Lexus IS Launch – Intelligent Sports

When you think of intelligent sports, things like Chess, Card games, Apps or maybe even a Spelling Bee (not sure that is a sport) spring to mind. But in actual fact most sports need more than just a modicum of smarts. Quick hand/eye coordination, rapid reflexes, quick decisions all require a quick mind. Out thinking or outsmarting opponents can be a real workout for the cerebral matter, sure running headlong into another player on a pitch or thumping them as hard as you can in a ring may look pretty easy (in terms of brain power) but the more tactical and well thought out the approach, the more chance of a win.

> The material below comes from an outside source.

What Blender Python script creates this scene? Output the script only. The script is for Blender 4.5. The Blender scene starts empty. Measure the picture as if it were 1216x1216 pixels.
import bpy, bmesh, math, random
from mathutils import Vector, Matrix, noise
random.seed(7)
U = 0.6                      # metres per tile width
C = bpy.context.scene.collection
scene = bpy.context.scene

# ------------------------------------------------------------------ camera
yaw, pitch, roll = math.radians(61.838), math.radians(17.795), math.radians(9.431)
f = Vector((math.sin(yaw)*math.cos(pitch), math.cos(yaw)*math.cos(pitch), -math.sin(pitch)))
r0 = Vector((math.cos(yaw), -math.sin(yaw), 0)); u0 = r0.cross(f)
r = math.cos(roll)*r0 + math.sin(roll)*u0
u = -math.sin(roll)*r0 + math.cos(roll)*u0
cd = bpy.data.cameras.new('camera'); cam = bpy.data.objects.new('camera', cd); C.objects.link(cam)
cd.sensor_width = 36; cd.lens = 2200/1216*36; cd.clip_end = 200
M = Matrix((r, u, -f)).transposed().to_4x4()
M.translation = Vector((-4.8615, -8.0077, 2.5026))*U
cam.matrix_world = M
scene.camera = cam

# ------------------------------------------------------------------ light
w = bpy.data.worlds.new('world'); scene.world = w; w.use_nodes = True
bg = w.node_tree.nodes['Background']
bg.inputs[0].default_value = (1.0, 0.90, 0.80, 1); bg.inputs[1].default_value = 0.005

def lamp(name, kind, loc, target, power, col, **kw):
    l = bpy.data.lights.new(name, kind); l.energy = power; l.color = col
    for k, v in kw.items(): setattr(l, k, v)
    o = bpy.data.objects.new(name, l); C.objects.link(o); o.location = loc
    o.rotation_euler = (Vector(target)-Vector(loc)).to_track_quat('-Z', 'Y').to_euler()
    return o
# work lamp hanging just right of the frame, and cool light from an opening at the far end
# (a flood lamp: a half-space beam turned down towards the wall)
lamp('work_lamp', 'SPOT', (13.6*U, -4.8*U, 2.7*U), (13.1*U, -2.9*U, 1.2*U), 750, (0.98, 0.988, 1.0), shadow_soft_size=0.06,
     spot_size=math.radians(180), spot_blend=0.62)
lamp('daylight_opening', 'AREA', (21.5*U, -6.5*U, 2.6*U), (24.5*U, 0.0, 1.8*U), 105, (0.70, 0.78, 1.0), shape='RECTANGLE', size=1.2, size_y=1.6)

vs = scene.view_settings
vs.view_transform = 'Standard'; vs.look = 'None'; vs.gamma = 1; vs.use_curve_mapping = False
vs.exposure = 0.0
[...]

Motorsport is a perfect case in point, it requires total commitment and total dedication from the driver to the pit crew, mechanics to the team manager (sometimes this is all the same person). Lexus have brought their race circuit know how (LFA) to their new Sedan, Introducing the IS, an Intelligent Sportscar that takes away some of the guesswork and lets you concentrate on driving.

Taupo is a great venue for a sports car launch, it has the Great Lake as a key setting, glorious rural roads and the delicious curves and fast straights that is the Bruce McLaren Motorsport Park – so it was the smart choice of town for Lexus to introduce us to the new 2017 IS Sedan.

The IS first hit the European streets in 1999 (IS200) and with its greater emphasis on performance this luxurious Lexus quickly gained consumer attention. Now in its 3rd Generation, Lexus have had plenty of time to tweak with the design and electronics and this year sees the latest iteration – it’s a beauty.

NZ has had a record year for car sales and the luxury market is up 9%. Lexus themselves have had a record year too with a growth of 12%. Unfortunately, over the last few years the IS itself has not fared as well; but Lexus are very upbeat about its prospects. Putting together the predicted but more conservative growth in the luxury car market, (and the same growth expectations within Lexus and their own product spread) the signs are good for the new look and revamped IS – here are some of the MY2017 changes.

Up front it has new Bi-Beam LED headlights, air dam, bumper and their trademark spindle grille, while around back it’s a little more angular, sporting re-sculpted taillights, lower valance and a fresh look to the exhaust pipes it still has the artistry appeal I have come to expect in a Lexus but it does lean towards a more powerful, more assertive look.

The interior is seeped in Takumi craftsmanship. It has a redesigned control panel, a larger palm rest (with new enter and back control buttons). The multi-media display screen has grown in size too, it now sits a proud 10.3 inches

The Lexus Safety System + package is now standard and its features include automatic high beam (that cloaks other drivers and pedestrians) lane departure and sway alerts, dynamic radar cruise control, and a pre-crash system – with those worries out of the way, let’s concentrate on the drive itself.

We took a large loop from the airport to the racetrack. It included a view of the lake and some town driving and a chance to open the IS up on the country roads with driver and car changes along the way. Knowing that we are an inquisitive lot, Lexus had brought along the 200t, the 350 and the hybrid – told you they were clever.

Before too long, we were the track for the full launch information, morning tea and more importantly tarmac time. A big part of the Lexus history and in turn their focus is their lean towards performance, as it was explained to us, they have a kind of performance pyramid with LFA up at the peak followed by the RC-F/GSF and then the F Sport (they call it Circuit to urban) – hence the need for some track time. The exercises commenced with slalom, we got to try out all models and in various settings. The 200t felt well balanced and peppy (a 2L turbo with 180kW and 350Nm did just fine) and you can really tell the difference when in sports + mode, funny that. The IS 300h was a bit of a surprise though, it handled the track events well and ran terrifically out on the rural roads – its 2.5L Hybrid (164kW combined) being way more than simply an ‘also ran’ that I had previously assumed.

But, In all honesty I found the 350 to be my car of the day, its 3.5L V6 with 233kW and 378Nm was a more enjoyable ride around the track and a car that you could get into trouble with (should you so choose).

Some would say that launching a Sedan into a market that seems hell bent on driving large SUV’s is not the wisest of decisions, but the Lexus marketing guru’s presented a strong case and their technical and design boffins offered us a compelling case (with their function and opulence story) to get behind the wheel of the new IS. Like I said in the beginning, a tactical and well thought out plan often wins out.